Up until then, the Australian, 29 years old at the time, had done some on-screen work but nothing near landing his role in Cameron's epic film (via IMDb). He had just missed out on lead roles in "The Green Lantern" and "Casino Royale," before his enduring months-long auditioning for Cameron, who eventually awarded him the part of Jake Sully, the rough foot-soldier-turned-Na'vi-leader. But, unfortunately, life after the blockbuster was released turned out to be far from easy for Worthington to handle.

Post Avatar, Sam Worthington took roles he hated

Like most actors who score a role of a lifetime, Sam Worthington jumped on whatever big opportunities Hollywood threw his way post "Avatar." He continued to explain how, based on his analysis of the successful acting careers of his peers, he believed he needed to push through projects he didn't really want to work on to get to the ones he actually did. "I thought that's how you did it," Worthington admitted. Although now, looking back, he realizes this was the wrong plan of attack. "It wasn't healthy. The job isn't about trying to crack a formula. It isn't an algorithm." 

Worthington took on more leading roles in films like "Terminator: Salvation" and "Clash of the Titans," where he understood that the filmmakers' concentration was more focused on the action rather than the characters themselves. His disdain for this type of work, combined with his discomfort from being in the public eye, led Worthington to find ways to help him handle the feelings. And that choice was to start drinking excessively.

Worthington was turning to alcohol to deal with the mountain of emotions he was experiencing at the time. He explained how he would drink four or five glasses of champagne while waiting to get on a plane at the airport. Despite his wife telling him that she had never seen anyone drink so much, he explains how that still didn't resonate with him as being an issue. "I thought it was normal," he said, "I didn't like who I was. Drinking helped me get through the day." This reaction could have led to Worthington losing everything, from his career to his life, but instead, he decided to take back control.
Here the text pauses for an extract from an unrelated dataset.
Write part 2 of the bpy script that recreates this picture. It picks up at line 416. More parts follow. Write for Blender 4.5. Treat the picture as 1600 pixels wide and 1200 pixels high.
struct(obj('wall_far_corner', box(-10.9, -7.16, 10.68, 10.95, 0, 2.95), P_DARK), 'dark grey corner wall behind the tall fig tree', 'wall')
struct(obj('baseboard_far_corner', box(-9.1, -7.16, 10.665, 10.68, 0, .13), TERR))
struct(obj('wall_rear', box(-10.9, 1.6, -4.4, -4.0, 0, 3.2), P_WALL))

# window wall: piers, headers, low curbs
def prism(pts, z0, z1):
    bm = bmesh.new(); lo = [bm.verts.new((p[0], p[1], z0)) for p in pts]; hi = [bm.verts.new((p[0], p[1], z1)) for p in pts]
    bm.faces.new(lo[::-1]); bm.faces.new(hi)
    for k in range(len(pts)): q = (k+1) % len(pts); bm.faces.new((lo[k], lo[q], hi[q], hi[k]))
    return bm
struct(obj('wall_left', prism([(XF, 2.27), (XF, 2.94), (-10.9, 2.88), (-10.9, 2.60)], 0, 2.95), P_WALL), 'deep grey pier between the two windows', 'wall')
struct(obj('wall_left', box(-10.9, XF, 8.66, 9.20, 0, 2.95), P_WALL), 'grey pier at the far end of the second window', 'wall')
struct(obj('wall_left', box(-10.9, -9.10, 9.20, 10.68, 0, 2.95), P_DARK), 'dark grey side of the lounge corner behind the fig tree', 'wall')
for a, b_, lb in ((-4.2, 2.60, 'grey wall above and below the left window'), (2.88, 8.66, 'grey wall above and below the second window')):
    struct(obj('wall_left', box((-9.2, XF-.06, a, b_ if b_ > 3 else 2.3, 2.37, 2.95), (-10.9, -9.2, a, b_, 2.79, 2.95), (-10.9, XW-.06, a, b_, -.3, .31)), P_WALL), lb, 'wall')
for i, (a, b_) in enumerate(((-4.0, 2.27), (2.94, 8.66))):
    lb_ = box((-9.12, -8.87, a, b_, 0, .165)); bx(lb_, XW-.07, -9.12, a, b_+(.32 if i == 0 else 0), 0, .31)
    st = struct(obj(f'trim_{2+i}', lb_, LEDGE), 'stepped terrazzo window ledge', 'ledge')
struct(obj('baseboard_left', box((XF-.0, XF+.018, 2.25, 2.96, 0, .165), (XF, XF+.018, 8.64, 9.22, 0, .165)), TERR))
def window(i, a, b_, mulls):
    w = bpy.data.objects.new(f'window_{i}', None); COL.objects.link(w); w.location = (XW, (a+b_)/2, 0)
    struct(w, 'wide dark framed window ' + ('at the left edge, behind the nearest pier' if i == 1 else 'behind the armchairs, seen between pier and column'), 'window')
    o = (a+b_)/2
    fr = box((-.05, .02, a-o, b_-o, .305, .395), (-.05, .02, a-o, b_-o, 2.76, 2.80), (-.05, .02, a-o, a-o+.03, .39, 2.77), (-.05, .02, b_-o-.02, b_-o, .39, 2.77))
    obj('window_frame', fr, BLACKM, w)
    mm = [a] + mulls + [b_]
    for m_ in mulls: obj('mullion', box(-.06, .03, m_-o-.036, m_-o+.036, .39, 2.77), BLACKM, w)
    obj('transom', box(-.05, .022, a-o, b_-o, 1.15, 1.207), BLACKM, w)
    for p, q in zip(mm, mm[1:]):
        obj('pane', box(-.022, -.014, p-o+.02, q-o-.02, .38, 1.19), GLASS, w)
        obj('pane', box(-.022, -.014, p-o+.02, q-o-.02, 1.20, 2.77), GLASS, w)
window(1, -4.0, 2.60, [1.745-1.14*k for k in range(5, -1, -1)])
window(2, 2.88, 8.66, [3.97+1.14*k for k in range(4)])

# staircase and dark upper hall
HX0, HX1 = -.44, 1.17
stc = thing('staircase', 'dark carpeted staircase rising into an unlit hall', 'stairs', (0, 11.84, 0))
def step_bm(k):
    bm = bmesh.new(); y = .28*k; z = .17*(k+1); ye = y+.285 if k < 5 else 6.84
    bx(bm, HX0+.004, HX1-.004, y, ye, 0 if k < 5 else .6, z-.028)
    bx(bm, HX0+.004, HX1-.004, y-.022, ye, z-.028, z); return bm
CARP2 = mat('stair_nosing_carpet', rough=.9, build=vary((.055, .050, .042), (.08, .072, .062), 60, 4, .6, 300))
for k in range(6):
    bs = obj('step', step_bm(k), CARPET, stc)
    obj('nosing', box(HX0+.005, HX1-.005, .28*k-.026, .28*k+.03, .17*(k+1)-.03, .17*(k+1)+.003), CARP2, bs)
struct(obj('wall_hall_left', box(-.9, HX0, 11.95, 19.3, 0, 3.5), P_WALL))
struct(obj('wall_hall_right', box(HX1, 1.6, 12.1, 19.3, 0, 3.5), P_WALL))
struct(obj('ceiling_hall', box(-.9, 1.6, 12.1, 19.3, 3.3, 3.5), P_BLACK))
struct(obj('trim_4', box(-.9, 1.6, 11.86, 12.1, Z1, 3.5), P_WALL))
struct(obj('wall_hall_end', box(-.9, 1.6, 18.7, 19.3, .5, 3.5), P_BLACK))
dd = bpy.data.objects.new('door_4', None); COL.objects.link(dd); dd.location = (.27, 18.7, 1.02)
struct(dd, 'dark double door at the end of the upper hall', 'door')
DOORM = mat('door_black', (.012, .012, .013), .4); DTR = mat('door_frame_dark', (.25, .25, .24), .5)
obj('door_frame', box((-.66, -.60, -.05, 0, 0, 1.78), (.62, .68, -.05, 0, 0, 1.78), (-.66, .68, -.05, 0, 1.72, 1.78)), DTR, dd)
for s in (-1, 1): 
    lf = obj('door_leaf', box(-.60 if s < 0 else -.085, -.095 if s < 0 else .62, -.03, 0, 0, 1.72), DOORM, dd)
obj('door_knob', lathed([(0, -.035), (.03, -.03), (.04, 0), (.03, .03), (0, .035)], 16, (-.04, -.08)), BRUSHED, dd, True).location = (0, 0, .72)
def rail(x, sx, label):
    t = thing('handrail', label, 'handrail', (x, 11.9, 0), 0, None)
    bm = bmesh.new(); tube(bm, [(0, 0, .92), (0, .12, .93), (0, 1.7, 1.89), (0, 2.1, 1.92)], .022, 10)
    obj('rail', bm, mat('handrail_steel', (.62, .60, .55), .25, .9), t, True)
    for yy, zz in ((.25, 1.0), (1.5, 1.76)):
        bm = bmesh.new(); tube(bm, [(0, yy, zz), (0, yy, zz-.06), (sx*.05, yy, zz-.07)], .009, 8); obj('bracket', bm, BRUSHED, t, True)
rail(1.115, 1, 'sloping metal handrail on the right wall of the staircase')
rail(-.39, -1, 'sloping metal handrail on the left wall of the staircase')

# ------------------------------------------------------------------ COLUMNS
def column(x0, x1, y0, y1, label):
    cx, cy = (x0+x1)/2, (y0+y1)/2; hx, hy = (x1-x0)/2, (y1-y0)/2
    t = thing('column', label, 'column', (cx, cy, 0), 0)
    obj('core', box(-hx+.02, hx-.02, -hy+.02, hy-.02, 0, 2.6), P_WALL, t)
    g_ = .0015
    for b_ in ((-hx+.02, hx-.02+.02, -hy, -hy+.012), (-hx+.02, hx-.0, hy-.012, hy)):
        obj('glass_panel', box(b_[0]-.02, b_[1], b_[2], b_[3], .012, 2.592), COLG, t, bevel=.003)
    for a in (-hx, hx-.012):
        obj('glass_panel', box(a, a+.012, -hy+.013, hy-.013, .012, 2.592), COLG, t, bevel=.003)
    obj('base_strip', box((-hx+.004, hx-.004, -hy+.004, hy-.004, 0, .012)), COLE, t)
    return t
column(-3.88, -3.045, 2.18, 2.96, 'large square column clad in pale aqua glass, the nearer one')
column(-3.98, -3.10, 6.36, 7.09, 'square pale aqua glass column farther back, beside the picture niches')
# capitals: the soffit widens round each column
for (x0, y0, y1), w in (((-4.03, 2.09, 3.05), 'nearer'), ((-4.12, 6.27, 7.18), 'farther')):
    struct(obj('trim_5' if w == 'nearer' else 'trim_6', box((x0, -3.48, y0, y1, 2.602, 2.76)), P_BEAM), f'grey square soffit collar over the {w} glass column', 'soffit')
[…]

If you or anyone you know needs help with addiction issues, help is available. Visit the Substance Abuse and Mental Health Services Administration website or contact SAMHSA's National Helpline at 1-800-662-HELP (4357).

Sobriety and focus has changed his life

It's now been eight years since Sam Worthington, star of the more-than-highly anticipated sequel, "Avatar: The Way of Water," had his last sip of alcohol. The experience of filming the next installment of this epic tale required the now-sober actor to tackle the role much differently from the first time around. Ironically, the growth of his character, Jake Sully, somewhat parallels the change Worthington has made in real life. 

James Cameron was clearly aware of this interesting parallel between character and actor.  "There was a real synchronicity between Sam and the character," he said. Cameron went on, "Well, a guy with kids does not make the same decisions. He's not the kind of mythic warrior that he was at the end of the first film." Jake Sully's emotional growth seems to be the type of character Worthington, who has, for now, stopped taking on big action roles, always wanted to play.

Of course, with a release as huge as the "Avatar" sequel, the inevitable promotional press tour must follow. However, with this go-around, now equipped with past experiences, Worthington aims to help guide the younger actors who may find it as overwhelming as he once did. "I feel protective," he said. "I want these kids to know that if there's any issues or questions, they shouldn't be scared to reach out. I'm not going to offer advice if they don't want it, but I can help them navigate what happens when stardom hits them."